Nine Nazi-looted artworks returned by Munich institutions

Nine Nazi-looted artworks returned by Munich institutions
Three of the nine artworks that were restituted to heirs of the family in Munich on Monday. Photo: StMWK/Andreas Gebert
Leading lights

Over eight decades have passed since Julius and Semaya Franziska Davidsohn, Jewish art collectors, were arrested by the Gestapo. On that day in 1938, the entirety of their possessions were seized by the Nazis in Munich and the Davidsohns, who had no children, were taken to a concentration camp. Now, nine works that were owned by the couple have been successfully returned to the heirs of the collectors who fell victim to the ravages of the Nazis.

On August 5th, the Davidsohn’s heirs, who were traced to London, Zimbabwe, and Tel Aviv, met in Munich to receive the artworks stolen all those years ago. The works in question, including paintings, sculptures, and engravings, had undergone meticulous research while in the stores of three of Germany’s state museum in Munich.

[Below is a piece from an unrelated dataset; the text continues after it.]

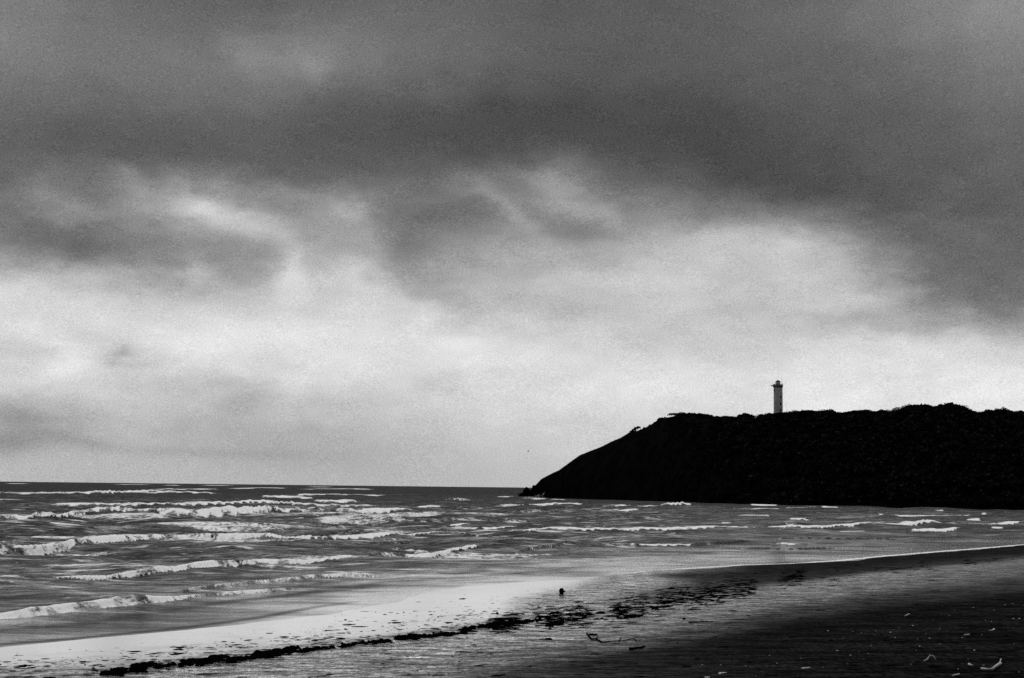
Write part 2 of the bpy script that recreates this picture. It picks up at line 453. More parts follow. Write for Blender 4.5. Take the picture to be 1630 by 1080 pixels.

‘Provenance research is more than just a duty of our museums,’ said Bernd Sibler, Bavarian arts minister, in a statement to Bayern 2-radioWelt. ‘It is our ethical duty, to deal with the provenance of museum inventories thoroughly, profoundly, and conscientiously, and to make it transparent.’

The research of the artworks found that they were taken from the Davidsohn’s Munich apartment after their arrest. They then went to Königsplatz, one of the National Socialists’ collection points in the city, before ending up in either the Bavarian State Painting Collection, Bavarian National Museum, or the State Graphics Collection by 1955. The artworks included five paintings dating back to the 16th to early 20th centuries, three colour engravings dating to the 19th century, and a wooden panel with sections of intricate ivory reliefs.

‘It is very illuminating for the community of heirs to find out about the fate of the former Davidsohn family, and to be able to commemorate them,’ said a spokesperson for the heirs. The process of tracking down the rightful heirs was ‘long and difficult’ according to Bernhard Maaz, director of the Bavarian State Painting Collection. However, in recent years, the information available and the tools to research the murky waters that surround the Holocaust era have become better. Sibler also recognized that the lack of direct heirs made the process more difficult.

In August of 1942, Julius was killed and Semaya passed away the following April. Their possessions could have easily slipped through the cracks. Luckily, in this case, that didn’t happen and it hopefully sheds more light on the extensive work that is yet to be down. It certainly isn’t an easy process, as the ongoing battle for a pair of works by Egon Schiele in the US has proven, but it is a messy and traumatic path that must continue to be forged.

Like Sibler said: ‘Past events cannot be undone, but we can send a visible sign for our deep and serious interest to process the inhuman crimes of National Socialism.’